Kenpo students hitting each other hard

Stanford Kenpo Karate welcomes beginning karate students at the beginning of each new academic quarter. Kenpo requires no prior martial arts experience and accommodates all levels of fitness.

Beginners will learn basic blocks, kicks, and strikes. The curriculum includes basics, self-defense techniques, forms, and sparring. Continuing students will have the opportunity to earn belt ranks.

If you have particular questions, please see our frequently asked questions, or feel free to contact us.

Meeting times and location

Note: for winter quarter 2018, we will be starting evening classes at 7:30PM.

Monday and Wednesday, 7:30PM to 9:00PM
Saturday, 10AM to 12PM (optional for beginners)

Classes are held in Burnham Pavilion at 615 Serra Street, in the back of the Ford Center, at the corner of Serra and Galvez (campus map). Enter through the doors of Ford Center, go straight down the hallway to the gym at the back of the building. Look for the people with the black uniforms (gis). Note that you will need a Stanford ID in order to enter the gym. If you do not have a Stanford ID, please contact us if you plan on attending so that we can make proper arrangements for entry.

What is Kenpo and why should I try it?

Self-defense: Kenpo is a unique style that centers around teaching students practical and efficient self-defense skills.
Instruction: Our black belts each have 12+ years of experience in Kenpo and focus on providing personal, positive instruction, often in small groups or even 1-on-1.
Fitness: Improve your conditioning, flexibility, balance, and coordination.
Self-confidence: Build self-confidence for all aspects of life—not just walking down dark alleys.
Stress relief: Leave the pressures of Stanford student life at the door and walk away feeling ready to take on the next challenge.
Community: Kenpo is a tight-knit and welcoming family. Make new friends and enjoy club social activities, including occasional trips to Santa Cruz and Lake Tahoe.
Approachable: We take pride in developing students starting from their very first class—no previous experience is needed.

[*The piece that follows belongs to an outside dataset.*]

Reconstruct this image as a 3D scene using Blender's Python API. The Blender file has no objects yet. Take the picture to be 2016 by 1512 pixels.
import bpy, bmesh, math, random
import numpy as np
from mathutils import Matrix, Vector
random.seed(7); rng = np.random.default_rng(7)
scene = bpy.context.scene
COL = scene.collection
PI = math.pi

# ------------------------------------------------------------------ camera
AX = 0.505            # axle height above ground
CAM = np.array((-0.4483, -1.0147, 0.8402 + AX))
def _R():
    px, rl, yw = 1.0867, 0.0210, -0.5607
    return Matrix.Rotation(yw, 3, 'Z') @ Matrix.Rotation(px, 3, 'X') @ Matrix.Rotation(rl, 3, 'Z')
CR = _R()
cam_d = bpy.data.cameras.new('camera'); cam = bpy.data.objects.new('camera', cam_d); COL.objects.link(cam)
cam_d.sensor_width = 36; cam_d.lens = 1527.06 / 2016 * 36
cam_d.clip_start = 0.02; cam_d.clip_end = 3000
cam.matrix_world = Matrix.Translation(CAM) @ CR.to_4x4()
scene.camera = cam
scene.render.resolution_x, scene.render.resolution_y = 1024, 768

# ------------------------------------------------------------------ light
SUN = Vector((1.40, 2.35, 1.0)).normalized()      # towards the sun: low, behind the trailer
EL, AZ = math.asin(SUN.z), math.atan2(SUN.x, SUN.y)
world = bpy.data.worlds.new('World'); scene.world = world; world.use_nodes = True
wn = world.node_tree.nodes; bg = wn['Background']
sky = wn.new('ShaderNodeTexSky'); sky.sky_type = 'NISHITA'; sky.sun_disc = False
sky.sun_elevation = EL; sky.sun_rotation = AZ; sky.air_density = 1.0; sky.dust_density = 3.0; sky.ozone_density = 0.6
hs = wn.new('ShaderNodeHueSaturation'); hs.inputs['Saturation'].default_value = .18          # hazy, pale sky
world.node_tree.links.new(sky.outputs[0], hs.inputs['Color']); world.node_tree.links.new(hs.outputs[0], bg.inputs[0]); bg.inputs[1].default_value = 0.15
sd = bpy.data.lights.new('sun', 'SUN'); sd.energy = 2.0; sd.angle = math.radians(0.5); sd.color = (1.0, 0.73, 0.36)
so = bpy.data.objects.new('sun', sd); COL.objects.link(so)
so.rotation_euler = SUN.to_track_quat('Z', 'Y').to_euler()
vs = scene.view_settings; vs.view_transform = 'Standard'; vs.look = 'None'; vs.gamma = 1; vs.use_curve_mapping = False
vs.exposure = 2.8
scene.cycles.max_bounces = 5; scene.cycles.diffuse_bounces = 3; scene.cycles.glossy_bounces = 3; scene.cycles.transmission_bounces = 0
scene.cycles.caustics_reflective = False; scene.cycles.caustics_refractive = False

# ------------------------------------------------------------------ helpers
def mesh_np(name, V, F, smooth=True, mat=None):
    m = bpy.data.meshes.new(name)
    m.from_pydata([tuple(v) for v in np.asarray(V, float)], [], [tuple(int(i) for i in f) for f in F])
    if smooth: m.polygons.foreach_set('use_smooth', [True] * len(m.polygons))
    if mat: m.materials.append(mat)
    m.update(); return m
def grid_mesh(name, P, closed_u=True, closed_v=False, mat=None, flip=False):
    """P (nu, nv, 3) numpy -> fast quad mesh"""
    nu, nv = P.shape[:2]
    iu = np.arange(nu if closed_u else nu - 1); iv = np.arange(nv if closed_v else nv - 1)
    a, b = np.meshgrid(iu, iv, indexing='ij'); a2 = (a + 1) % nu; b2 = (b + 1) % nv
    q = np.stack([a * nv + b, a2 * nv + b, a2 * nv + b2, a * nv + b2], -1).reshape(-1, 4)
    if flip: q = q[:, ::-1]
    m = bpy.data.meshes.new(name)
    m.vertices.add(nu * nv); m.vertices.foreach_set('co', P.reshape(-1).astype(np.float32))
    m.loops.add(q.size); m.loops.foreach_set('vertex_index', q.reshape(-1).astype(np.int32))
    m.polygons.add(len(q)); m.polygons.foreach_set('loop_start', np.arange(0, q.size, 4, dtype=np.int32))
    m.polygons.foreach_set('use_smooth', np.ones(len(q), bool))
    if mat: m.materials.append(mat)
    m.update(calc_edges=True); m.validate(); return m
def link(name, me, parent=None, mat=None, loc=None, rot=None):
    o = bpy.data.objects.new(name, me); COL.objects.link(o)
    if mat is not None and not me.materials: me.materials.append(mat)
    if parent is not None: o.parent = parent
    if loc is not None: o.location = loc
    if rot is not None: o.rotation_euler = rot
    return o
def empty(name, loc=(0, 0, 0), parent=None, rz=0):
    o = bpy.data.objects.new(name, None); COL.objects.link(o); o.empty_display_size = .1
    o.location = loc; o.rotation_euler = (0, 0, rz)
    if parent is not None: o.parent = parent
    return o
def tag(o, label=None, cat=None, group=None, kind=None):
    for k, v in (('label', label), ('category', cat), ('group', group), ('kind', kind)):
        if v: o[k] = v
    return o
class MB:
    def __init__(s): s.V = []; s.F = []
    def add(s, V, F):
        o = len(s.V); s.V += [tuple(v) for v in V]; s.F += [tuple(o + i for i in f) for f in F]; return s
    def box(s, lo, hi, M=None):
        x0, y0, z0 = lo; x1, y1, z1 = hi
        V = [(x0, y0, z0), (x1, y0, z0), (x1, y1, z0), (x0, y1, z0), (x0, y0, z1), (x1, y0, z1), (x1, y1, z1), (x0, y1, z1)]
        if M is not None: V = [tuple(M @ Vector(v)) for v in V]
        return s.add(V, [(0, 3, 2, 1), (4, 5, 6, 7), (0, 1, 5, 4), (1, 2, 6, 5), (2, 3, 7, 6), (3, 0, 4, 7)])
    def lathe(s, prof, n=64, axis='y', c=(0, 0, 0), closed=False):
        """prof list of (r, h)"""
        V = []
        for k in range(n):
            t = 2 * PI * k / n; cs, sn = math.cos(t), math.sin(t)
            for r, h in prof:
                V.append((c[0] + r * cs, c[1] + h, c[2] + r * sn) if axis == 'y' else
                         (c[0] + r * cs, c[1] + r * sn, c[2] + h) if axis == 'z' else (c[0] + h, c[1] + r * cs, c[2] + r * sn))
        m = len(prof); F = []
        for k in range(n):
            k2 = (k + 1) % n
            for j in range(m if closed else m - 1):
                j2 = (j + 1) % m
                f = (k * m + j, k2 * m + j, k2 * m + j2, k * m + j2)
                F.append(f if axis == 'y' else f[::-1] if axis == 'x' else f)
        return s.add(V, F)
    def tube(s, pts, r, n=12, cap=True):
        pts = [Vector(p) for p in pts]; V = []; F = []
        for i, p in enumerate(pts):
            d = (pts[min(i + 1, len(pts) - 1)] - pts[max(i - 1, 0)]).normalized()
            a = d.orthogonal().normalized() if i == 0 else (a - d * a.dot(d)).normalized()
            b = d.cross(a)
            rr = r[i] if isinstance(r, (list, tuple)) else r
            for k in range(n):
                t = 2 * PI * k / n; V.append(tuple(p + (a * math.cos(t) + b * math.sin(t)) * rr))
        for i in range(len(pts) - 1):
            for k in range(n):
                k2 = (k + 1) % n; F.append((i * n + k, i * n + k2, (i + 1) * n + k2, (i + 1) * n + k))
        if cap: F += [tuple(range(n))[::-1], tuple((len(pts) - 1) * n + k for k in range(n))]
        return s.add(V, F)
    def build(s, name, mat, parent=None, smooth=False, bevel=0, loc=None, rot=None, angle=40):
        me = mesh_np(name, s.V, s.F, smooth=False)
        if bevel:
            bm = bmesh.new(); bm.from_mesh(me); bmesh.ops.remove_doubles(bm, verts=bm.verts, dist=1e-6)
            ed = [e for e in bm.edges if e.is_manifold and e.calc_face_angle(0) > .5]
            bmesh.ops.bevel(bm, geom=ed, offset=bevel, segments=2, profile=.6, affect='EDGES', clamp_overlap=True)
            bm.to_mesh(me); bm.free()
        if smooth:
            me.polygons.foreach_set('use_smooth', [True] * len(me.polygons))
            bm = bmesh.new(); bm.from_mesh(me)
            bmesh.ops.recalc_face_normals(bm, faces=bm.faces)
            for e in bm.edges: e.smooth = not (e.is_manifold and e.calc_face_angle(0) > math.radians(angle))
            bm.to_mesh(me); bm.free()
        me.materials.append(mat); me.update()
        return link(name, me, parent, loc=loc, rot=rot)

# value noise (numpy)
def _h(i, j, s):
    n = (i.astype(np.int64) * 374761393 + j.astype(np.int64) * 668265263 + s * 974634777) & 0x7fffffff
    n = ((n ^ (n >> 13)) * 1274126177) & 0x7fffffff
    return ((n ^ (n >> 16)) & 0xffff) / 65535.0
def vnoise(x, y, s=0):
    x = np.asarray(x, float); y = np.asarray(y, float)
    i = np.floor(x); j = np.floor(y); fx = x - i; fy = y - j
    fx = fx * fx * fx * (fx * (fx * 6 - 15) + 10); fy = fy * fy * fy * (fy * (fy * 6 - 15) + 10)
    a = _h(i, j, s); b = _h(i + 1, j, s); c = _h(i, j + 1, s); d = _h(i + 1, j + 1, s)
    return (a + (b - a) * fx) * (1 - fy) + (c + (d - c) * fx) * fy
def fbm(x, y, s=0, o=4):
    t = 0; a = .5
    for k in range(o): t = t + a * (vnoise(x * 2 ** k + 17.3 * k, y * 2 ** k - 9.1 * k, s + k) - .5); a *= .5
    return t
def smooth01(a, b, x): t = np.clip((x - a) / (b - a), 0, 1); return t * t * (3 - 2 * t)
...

How is Kenpo different from other SMAP martial arts?

Stanford Kenpo is the place to learn practical real-world self-defense skills. Kenpo is known for fast, effective strikes to vulnerable targets using both hands and feet as well as joint locks, throws, and submission holds. It is a modern, constantly-evolving style that incorporates the best of other styles as well—several of our instructors hold black belts in other martial arts including Escrima and Jujitsu.

In addition, no other group has more talented and experienced instructors than Stanford Kenpo. Four of our black belts have 20+ years not just studying Kenpo, but with Stanford Kenpo. Our Head Instructor, (Sensei) Ken Van Vleck began practicing Stanford Kenpo as an undergraduate in 1987.

Our Sensei-emeritus (O-Sensei) Barbara Minneti, brings her background as a professional educator to our club and ensures a consistently high level of instruction from our black belts.

How do I try out Kenpo?

Just show up! We welcome new students during the first few weeks of each academic quarter at Stanford. Everyone is welcome to try out Kenpo for several classes before committing to paying dues for the quarter or buying a uniform. Come wearing loose-fitting pants and a plain t-shirt.

If possible, bring a signed waiver and show up a few minutes early. We’ll also have waivers available, but show up early so you can fill it out.

Fees

Quarterly fees are $50 for students, faculty, and staff. Quarterly fees for community members not affiliated with Stanford are $100. Make checks payable to ASSU Stanford Kenpo Karate Association and indicate your Stanford I.D. on the check (if you have one). Checks are greatly preferred, but cash is accepted.

Clothing/Uniform

Club members are required to wear a black karate uniform (gi) to all classes. The cost of the uniform is $50, and includes the gi, a white belt, a club T–shirt, and a mouthguard (for sparring). Male students are also required to wear a protective athletic cup, which can be purchased at most sporting goods stores.